===== DATA SHOWN

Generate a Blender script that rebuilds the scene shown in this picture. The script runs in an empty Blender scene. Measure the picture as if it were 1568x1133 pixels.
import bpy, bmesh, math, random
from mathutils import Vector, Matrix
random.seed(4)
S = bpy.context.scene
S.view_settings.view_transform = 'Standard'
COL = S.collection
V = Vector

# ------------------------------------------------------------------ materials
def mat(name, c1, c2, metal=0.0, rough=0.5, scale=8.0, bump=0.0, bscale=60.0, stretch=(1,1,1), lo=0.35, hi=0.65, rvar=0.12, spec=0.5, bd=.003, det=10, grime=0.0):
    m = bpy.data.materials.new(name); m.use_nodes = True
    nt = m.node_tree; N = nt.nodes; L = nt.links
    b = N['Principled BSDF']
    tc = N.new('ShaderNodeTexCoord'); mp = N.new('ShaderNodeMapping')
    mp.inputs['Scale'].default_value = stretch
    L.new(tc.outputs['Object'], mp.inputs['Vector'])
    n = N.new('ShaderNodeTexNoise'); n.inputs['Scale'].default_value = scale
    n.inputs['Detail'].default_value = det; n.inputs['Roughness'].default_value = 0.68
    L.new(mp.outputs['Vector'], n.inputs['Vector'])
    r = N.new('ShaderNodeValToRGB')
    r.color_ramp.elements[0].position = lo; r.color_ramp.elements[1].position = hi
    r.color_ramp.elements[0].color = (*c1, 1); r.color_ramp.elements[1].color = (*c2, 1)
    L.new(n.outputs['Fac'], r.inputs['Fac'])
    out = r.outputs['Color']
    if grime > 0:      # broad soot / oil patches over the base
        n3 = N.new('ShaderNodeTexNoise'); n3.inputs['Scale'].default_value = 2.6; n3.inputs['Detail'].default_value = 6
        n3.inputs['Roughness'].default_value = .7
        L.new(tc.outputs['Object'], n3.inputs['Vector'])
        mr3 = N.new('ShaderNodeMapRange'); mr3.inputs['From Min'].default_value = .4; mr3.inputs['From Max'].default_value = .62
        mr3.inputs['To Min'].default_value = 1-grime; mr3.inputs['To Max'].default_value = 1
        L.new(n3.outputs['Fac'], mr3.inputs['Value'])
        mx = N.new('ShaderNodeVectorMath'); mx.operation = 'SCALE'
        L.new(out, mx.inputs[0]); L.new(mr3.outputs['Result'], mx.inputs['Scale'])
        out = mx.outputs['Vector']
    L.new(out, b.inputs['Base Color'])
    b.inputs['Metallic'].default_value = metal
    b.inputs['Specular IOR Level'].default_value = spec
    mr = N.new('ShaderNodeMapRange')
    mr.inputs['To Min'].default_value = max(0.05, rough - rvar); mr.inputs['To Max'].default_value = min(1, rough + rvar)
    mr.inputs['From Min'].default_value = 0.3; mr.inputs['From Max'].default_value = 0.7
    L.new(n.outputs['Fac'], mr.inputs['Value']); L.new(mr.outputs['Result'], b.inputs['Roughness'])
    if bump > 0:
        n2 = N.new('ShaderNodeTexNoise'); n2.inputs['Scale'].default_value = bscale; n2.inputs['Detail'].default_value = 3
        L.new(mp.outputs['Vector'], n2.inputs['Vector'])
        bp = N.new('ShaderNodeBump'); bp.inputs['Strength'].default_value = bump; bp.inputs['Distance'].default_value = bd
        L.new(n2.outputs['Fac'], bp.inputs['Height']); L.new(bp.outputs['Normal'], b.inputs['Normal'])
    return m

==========

◆ **YOUR GOAL**:
From the listing above, reproduce all the lines exactly.

◆ **TASK SOLUTION**:
Generate a Blender script that rebuilds the scene shown in this picture. The script runs in an empty Blender scene. Measure the picture as if it were 1568x1133 pixels.
import bpy, bmesh, math, random
from mathutils import Vector, Matrix
random.seed(4)
S = bpy.context.scene
S.view_settings.view_transform = 'Standard'
COL = S.collection
V = Vector

# ------------------------------------------------------------------ materials
def mat(name, c1, c2, metal=0.0, rough=0.5, scale=8.0, bump=0.0, bscale=60.0, stretch=(1,1,1), lo=0.35, hi=0.65, rvar=0.12, spec=0.5, bd=.003, det=10, grime=0.0):
    m = bpy.data.materials.new(name); m.use_nodes = True
    nt = m.node_tree; N = nt.nodes; L = nt.links
    b = N['Principled BSDF']
    tc = N.new('ShaderNodeTexCoord'); mp = N.new('ShaderNodeMapping')
    mp.inputs['Scale'].default_value = stretch
    L.new(tc.outputs['Object'], mp.inputs['Vector'])
    n = N.new('ShaderNodeTexNoise'); n.inputs['Scale'].default_value = scale
    n.inputs['Detail'].default_value = det; n.inputs['Roughness'].default_value = 0.68
    L.new(mp.outputs['Vector'], n.inputs['Vector'])
    r = N.new('ShaderNodeValToRGB')
    r.color_ramp.elements[0].position = lo; r.color_ramp.elements[1].position = hi
    r.color_ramp.elements[0].color = (*c1, 1); r.color_ramp.elements[1].color = (*c2, 1)
    L.new(n.outputs['Fac'], r.inputs['Fac'])
    out = r.outputs['Color']
    if grime > 0:      # broad soot / oil patches over the base
        n3 = N.new('ShaderNodeTexNoise'); n3.inputs['Scale'].default_value = 2.6; n3.inputs['Detail'].default_value = 6
        n3.inputs['Roughness'].default_value = .7
        L.new(tc.outputs['Object'], n3.inputs['Vector'])
        mr3 = N.new('ShaderNodeMapRange'); mr3.inputs['From Min'].default_value = .4; mr3.inputs['From Max'].default_value = .62
        mr3.inputs['To Min'].default_value = 1-grime; mr3.inputs['To Max'].default_value = 1
        L.new(n3.outputs['Fac'], mr3.inputs['Value'])
        mx = N.new('ShaderNodeVectorMath'); mx.operation = 'SCALE'
        L.new(out, mx.inputs[0]); L.new(mr3.outputs['Result'], mx.inputs['Scale'])
        out = mx.outputs['Vector']
    L.new(out, b.inputs['Base Color'])
    b.inputs['Metallic'].default_value = metal
    b.inputs['Specular IOR Level'].default_value = spec
    mr = N.new('ShaderNodeMapRange')
    mr.inputs['To Min'].default_value = max(0.05, rough - rvar); mr.inputs['To Max'].default_value = min(1, rough + rvar)
    mr.inputs['From Min'].default_value = 0.3; mr.inputs['From Max'].default_value = 0.7
    L.new(n.outputs['Fac'], mr.inputs['Value']); L.new(mr.outputs['Result'], b.inputs['Roughness'])
    if bump > 0:
        n2 = N.new('ShaderNodeTexNoise'); n2.inputs['Scale'].default_value = bscale; n2.inputs['Detail'].default_value = 3
        L.new(mp.outputs['Vector'], n2.inputs['Vector'])
        bp = N.new('ShaderNodeBump'); bp.inputs['Strength'].default_value = bump; bp.inputs['Distance'].default_value = bd
        L.new(n2.outputs['Fac'], bp.inputs['Height']); L.new(bp.outputs['Normal'], b.inputs['Normal'])
    return m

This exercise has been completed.